Der Bund der Deutschen Katholischen Jugend (BDKJ) bemängelte fehlende Aussagen zur Situation in Deutschland. "Angesichts einer größer werdenden Verunsicherung bei jungen Katholikinnen und Katholiken und deren Eltern hätten wir uns über ein persönliches Wort der Begleitung, der Stärkung und des Zuspruchs gefreut", hieß es in einer in Düsseldorf veröffentlichten Mitteilung von BDKJ-Bundesvorstand Dirk Tänzler. Vatikan-Sprecher Federico Lombardi erklärte, der Papst müsse nicht jeden Tag über alles sprechen.

Massive Kritik am Hirtenbrief kam am Wochenende auch aus Irland: Der Papst hätte vor allem die Art und Weise verurteilen sollen, wie die Kirche den Missbrauch systematisch und über Jahre verdeckt gehalten habe, betonte die Vorsitzende des Opferverbandes "One in Four", Maeve Lewis. "Papst Benedikt hat eine glorreiche Möglichkeit verstreichen lassen, den Kernpunkt des kirchlichen Missbrauchsskandals anzusprechen: Die absichtliche Politik der katholischen Kirche bis in die höchsten Ebenen, Missbrauchs-Täter zu beschützen und damit Kinder zu gefährden." Opfer Andrew Madden erklärte, er habe keine Bestätigung gebraucht, dass Missbrauch eine Straftat und Sünde ist.

Das Oberhaupt der irischen katholischen Kirche, Kardinal Sean Brady, lobte indes am Samstag in einer Messe im nordirischen Armagh den Hirtenbrief als einen zentralen Schritt auf dem Weg zur Erneuerung der Kirche.
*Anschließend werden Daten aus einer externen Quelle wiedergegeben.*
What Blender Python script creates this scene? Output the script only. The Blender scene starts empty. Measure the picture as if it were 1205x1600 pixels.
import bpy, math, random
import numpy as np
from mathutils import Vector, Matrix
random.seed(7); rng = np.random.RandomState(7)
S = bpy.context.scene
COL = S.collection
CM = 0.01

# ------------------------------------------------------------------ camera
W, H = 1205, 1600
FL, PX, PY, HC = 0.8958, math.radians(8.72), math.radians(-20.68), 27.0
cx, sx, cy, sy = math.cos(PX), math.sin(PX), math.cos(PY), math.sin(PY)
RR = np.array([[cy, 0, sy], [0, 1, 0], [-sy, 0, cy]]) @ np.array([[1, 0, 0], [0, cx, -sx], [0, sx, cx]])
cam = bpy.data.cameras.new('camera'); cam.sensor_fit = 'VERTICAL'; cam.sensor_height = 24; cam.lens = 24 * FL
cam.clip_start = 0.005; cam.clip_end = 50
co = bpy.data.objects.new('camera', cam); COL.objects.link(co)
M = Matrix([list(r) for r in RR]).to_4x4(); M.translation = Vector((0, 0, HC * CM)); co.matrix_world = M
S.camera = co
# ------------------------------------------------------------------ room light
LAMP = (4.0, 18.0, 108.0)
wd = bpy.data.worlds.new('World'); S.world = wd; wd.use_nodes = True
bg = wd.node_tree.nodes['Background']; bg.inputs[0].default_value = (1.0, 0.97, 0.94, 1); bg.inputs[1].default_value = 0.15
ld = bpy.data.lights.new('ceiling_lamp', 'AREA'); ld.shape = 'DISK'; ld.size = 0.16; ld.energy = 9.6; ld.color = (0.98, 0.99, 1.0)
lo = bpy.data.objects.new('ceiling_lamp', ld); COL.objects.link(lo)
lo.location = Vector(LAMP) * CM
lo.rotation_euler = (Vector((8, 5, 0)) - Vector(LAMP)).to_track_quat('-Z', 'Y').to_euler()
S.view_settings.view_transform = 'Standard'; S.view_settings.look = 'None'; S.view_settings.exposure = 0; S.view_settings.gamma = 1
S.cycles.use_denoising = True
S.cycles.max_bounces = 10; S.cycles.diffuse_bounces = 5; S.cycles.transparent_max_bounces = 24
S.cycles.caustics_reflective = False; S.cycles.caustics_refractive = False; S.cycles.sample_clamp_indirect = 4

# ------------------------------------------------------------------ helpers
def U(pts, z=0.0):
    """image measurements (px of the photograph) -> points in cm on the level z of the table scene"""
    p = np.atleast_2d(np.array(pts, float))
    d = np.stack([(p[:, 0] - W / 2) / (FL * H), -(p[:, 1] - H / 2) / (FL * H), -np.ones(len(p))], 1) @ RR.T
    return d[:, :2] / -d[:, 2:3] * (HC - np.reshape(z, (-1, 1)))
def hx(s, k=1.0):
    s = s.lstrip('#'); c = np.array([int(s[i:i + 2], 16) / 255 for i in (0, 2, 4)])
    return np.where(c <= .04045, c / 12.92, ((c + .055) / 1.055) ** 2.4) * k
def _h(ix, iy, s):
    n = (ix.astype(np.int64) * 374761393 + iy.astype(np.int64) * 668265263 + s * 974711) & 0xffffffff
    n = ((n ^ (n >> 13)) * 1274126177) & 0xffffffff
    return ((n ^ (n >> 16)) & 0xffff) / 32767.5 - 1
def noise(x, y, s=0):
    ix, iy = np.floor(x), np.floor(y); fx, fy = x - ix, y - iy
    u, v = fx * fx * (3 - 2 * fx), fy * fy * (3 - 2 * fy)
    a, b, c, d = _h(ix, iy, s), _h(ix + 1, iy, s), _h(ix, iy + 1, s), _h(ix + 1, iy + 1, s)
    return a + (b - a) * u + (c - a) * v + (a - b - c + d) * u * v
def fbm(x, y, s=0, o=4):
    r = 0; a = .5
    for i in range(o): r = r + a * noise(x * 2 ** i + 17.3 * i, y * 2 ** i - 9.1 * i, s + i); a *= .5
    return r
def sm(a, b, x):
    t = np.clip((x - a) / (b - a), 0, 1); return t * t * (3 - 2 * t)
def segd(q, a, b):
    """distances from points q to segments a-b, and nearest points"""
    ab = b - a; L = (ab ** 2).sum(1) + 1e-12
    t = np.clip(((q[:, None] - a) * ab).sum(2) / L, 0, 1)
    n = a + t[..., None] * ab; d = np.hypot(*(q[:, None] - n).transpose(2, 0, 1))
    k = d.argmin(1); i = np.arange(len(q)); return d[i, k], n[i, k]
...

Er steht selbst in der Kritik, weil er in den 70-er Jahren dabei gewesen sein soll, als zwei missbrauchte Kinder ein Schweigegelübde ablegen mussten. Immer wieder wird deshalb sein Rücktritt gefordert. Er selber hat angekündigt, darüber nachdenken zu wollen. "Lasst uns beten, dass dies jetzt der Beginn einer großen Zeit der Wiedergeburt der irischen Kirche wird", sagte er am Samstag.

Der Papst rief am Tag nach der Veröffentlichung des Hirtenbriefs zur Nachsicht mit den Menschen auf. Die Gläubigen müssten zwar "unnachgiebig mit der Sünde, auch der eigenen", sein, jedoch "geduldig mit den Menschen", sagte er am Sonntag in Rom beim traditionellen Angelus-Gebet.